Rain in most parts of Adamawa State caused flooding in communities on Monday morning, running over homes, schools and roads.
A major highway, the Yola-Mubi road, was affected, as vehicles could not get from Yola to Song, Gombi, Hong and the other towns and communities northwards, including Mubi, Maiha, Michika and Madagali.
The flood ran over a long section of the road between Girei and Jabi Lamba in the Girei local government area, making it impossible for any vehicle to pass either towards Mubi or towards Yola.
Our correspondent, who got to the scene of the flood just before 9am, found that some passengers and other road users had been stranded for about three hours, waiting and hoping that the flood would recede soon enough for them to pass through.
It rained around Yola and likely many other parts of the State off and on much of the earlier hours of Monday, and over the trip from Yola to the portion where the flood cut off the highway near Jabi Lamba, some houses, shops and schools visible from the highway were noticed to have been flooded.
Resumption of schools, which was scheduled for Monday in Adamawa State, would be as affected as travelling and other pursuits in many parts of the state.
Executives of the Nigeria Union of Journalists (NUJ) and some other members of the union who had embarked on a trip to northern Adamawa on the fateful Monday morning, were among those whose plans were disrupted.
The NUJ officials and some reporters who had left Yola for a tour of government projects in the northern Adamawa zone, had to return to Yola after a long time of waiting at the flooded portion of the highway with little hope that the flood would abate soon enough.
Adamawa NUJ chairman, Comrade Ishaka Dedan, who spoke on the incident, said the trip to the northern zone of the State had to be postponed because of the flood.
According to him: “Our mission as NUJ is to check on what the government says it has done in line with our mandate to hold government and corporate organisations accountable on what they promise or owe as a responsibility to the people in the 21 LGAs.
“We had wanted to start today from the northern zone, but unfortunately flood blocked the road connecting Yola with the northern zone. We have to now restrategise and possibly head to the southern zone tomorrow.”

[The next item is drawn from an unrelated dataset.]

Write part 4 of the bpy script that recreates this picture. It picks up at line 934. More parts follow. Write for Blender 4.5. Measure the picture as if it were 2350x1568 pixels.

In view of how the flood had affected travellers and other Adamawa people, including students whose resumption for first term has been disrupted due to flooding of some schools, the NUJ chairman called for quick intervention.
He said: “I appeal to government at all levels, especially the federal government because its a federal road, but we can’t fold our arms waiting for the federal government. Government and all concerned need to see what they must do to bring succour to the people.